In 2012 there was a good amount of market volatility. Domestic event risk such as the election and the fiscal cliff drove the second half of the year, while newsflow out of Europe in the summer kept the market rangebound.

And during that time, AAPL stayed strong. An institutional bastion of strength. Their balance sheet, combined with a dividend and relative strength, forced money managers to take a position.

Even if the market had issues, AAPL could do no wrong.

It became its own asset class.

The Big Conveyor Belt

Analyzing the relationship between asset classes is a good way to determine direction of equity markets.

For example, the correlation between treasuries and equities is negative, because whenever money flows out of treasuries, it has to get parked somewhere-- and that often is stocks.
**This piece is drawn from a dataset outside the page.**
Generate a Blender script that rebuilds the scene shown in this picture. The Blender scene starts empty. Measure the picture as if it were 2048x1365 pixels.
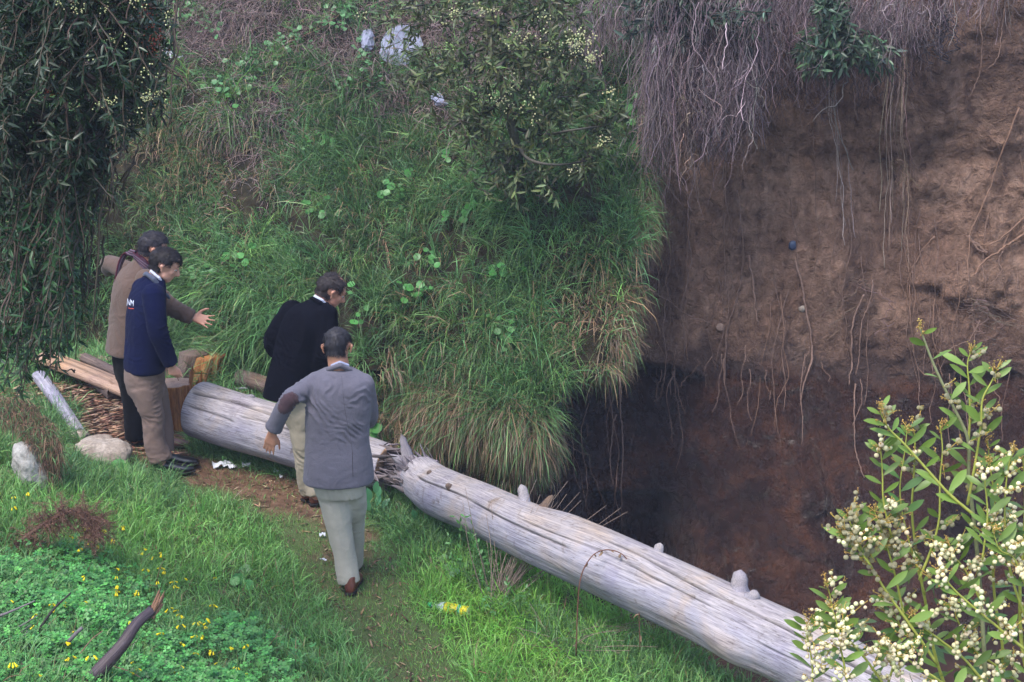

Another case is when a central bank starts infusing financial markets with liquidity. The BoJ is doing that right now, and you'll see that a main driver of the move into risk assets has been the yen.

And in this brave new world where AAPL is its own asset class, we can see how if money flows out of AAPL it has to move elsewhere.

If you are a fund manager who sold AAPL in the past few months, do you hold on to only cash? No-- you put it into other equities.

Dirty Math

A quick back of the envelope calculation (I counted on my fingers so this may not be accurate):

The share price of AAPL is currently at 460, from its high at 700. So it's trading about 65% of what it did in the fall.

Current market cap is 483B. So from the top to now the stock has shed about 260B in value.

AAPL topped out on September 24, and the S&P was trading at 1460. It's now at 1500 which is a 2.7% increase in the price.

Current S&P market cap is around 13 Trillion, so 2.7% of that is 351B-- pretty close to the overall market cap that AAPL has lost.


What this is Missing

Of course this doesn't prove anything other than to show my mastery of a basic calculator. We aren't including liquidity infusions from the Fed and BoJ. We aren't including small caps. We aren't including the volatility the S&P experienced in November and December. We aren't including how hilarious bond inflows were in 2012, and how that trade is unwinding.

But if you're looking for AAPL to be a market leader, that's not what the current 3-month correlations show:



So you want to be an equity bear? You may want to get long AAPL.